THE GENERAL LEE | JOHNNY CASH | THE DUKES OF HAZZARD

In A Song A Day, I’ll hit shuffle on my full Spotify collection of songs and write an immediate reaction to the first thing that comes up.

When I decided to start this project, I don’t think I could have hoped for an easier layup to start things off.

I’ve loved this song since the late 90s, since my peak of Johnny Cash superfandom. This song is the kind of ridiculous shit that only Johnny Cash could make cool- from a cash-in album put together to capitalize on the success of The Dukes of Hazzard, this song is written from the point of view of a muscle car, describing its thirst for fun and adventure in tones that make it sound like a kid’s loyal dog. The arrangement’s nuts in a very early-80s way, with way too many backup singers oohing and ahhing and a piano part that sounds like it came out of an old-west saloon.

But turning kitsch into gold was always a Cash long suit, and he does it here (it helps that the tick-tocky guitar parts on this thing chug along righteously; and note that, despite the video above, I’m pretty sure that’s not Waylon Jennings playing guitar). Goddamned if this thing doesn’t sound like an anthem of some kind. It’s the magic of Johnny Cash’s voice that he can make lines like “I’m the best pal the Duke Boys ever had / I’m thunder on the highway lookin’ bad, bad, bad” sound, well, if not cool at least vaguely serious and fun.

There’s a vague reference to the flag waving proudly, and that’s a little squicky given that the roof of the car has a Confederate battle flag, but I think this is the kind of thing you have to just shrug and consign to being from the past.
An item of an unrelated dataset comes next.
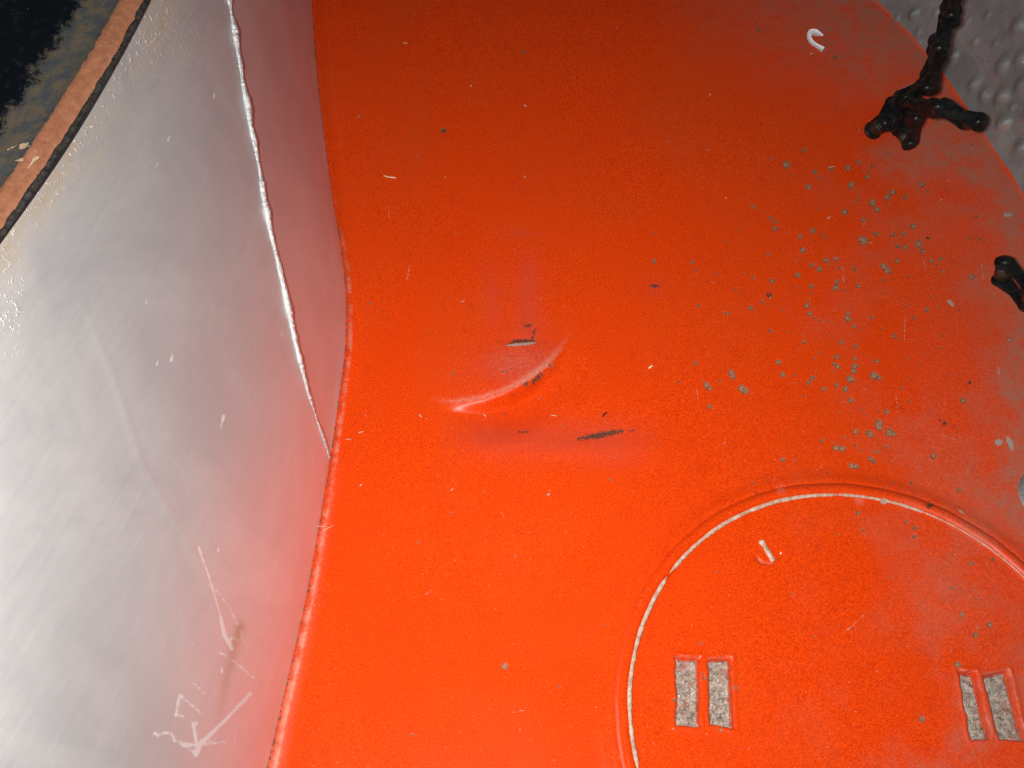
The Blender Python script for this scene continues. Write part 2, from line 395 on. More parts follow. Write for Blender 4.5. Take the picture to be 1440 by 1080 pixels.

Having read a bunch about Johnny Cash, I actually think there’s a decent chance he’d be on the right side of the Confederate monuments debate. That’s unknowable, of course, but that’s my read. Anyway, this is a really fun song that revels in its own dumbness, despite that weird little extra contextual thing. The ending is more of the same: cheesy bad car engine sound effects, and a problematic-but-atavistically-fun sounding of the General Lee’s “Dixie” horn.